Debenhams‘ move to an online pure-play following its acquisition by Boohoo some three years ago also eliminated rivalry amongst an older demographic still keen to shop on the high street.
So, it is no surprise that shares in Marks and Spencer are trading very close to five-year highs. They rank as the second-best performers within the FTSE 100 over the past 12 months.
The business will deliver its full-year results on Wednesday morning. It expects to post a 35 per cent rise in underlying pre-tax profits to £653m for the year to April, with revenue growth of 8.9 per cent.
Russ Moud, investment director at AJ Bell, said: “M&S is only expected to make £290m in the second half, compared to £360m in the first, despite the fact that the second six months of the year are usually much stronger than the first six, owing to Christmas. In the past decade, M&S has, on average, made £100m more in the second half compared to the first.

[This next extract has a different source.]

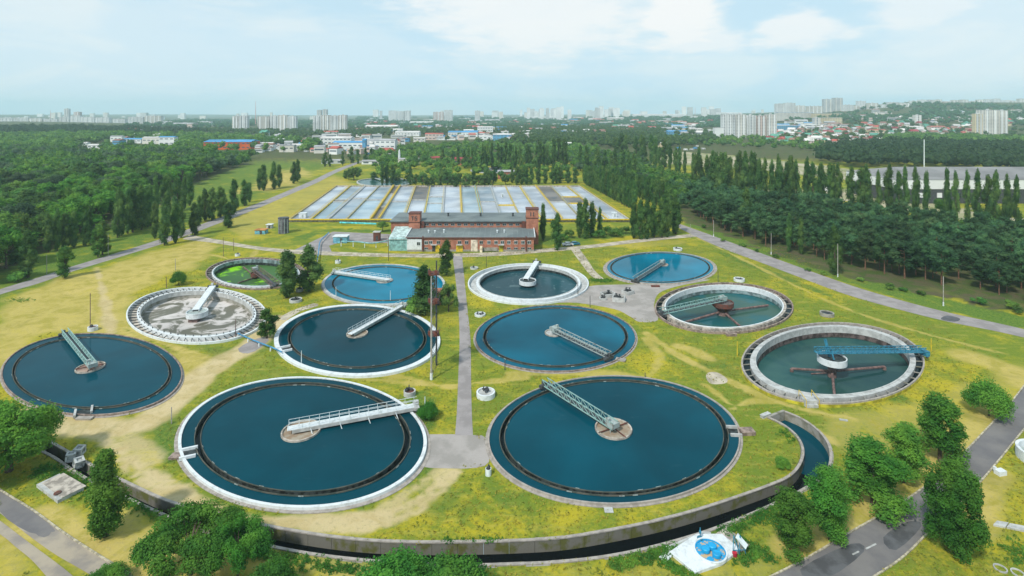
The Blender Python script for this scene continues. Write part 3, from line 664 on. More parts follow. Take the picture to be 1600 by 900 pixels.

“Ongoing investment, variable weather, sticky interest rates and the uncertain economic outlook could have made for a quieter-than-usual second half, but M&S does seem to be on the right track, and a number of factors seem to be at work.”
He added: “First, UK wage growth remains strong and that is helping retailers, especially those whose demographic is the one that shops at Marks & Spencer. Second, the food offer retains its reputation for quality and providing a treat.
“Third, the acquisition in 2022 of Gist, M&S Foods’ principal logistics provider, is providing scope for synergies and cost benefits and helping margins at the food business.”
Charlie Huggins, manager of Quality Shares Portfolio at Wealth Club, said: “Probably the most impressive thing about the M&S turnaround story so far has been the market share gains, in both clothing and food.”
“They have been able to achieve this while reducing discounts, which is a good sign. In other words, they aren’t just slashing prices in the hope of getting quick sales growth. Rather, they are focused on reinvigorating branding and designs, which is a much more sustainable route to sales growth.”
He added: “This sales growth is not coming at the expense of profits either. M&S has taken a knife to costs. This has made the business more efficient and means more of the sales are flowing through to the bottom line.”
“All-in-all, M&S’ self-help initiatives and execution have been impressive. But investor expectations have now re-set accordingly. This means it will need to sustain its recent trading momentum to keep investors happy.”
But tensions are brewing between Ocado and Marks and Spencer, with the pair currently embroiled in a dispute over a final payment related to their online food joint venture.
Ocado and retail giant Marks signed a 50:50 deal nearly five years ago for Ocado to sell the retailer’s food via its online store, with Marks paying an upfront sum of over £560m.
It is due to pay an additional £190.7m this August, based on certain performance targets being met.
Marks has claimed Ocado has not reached these performance targets, so it is withholding the final payment.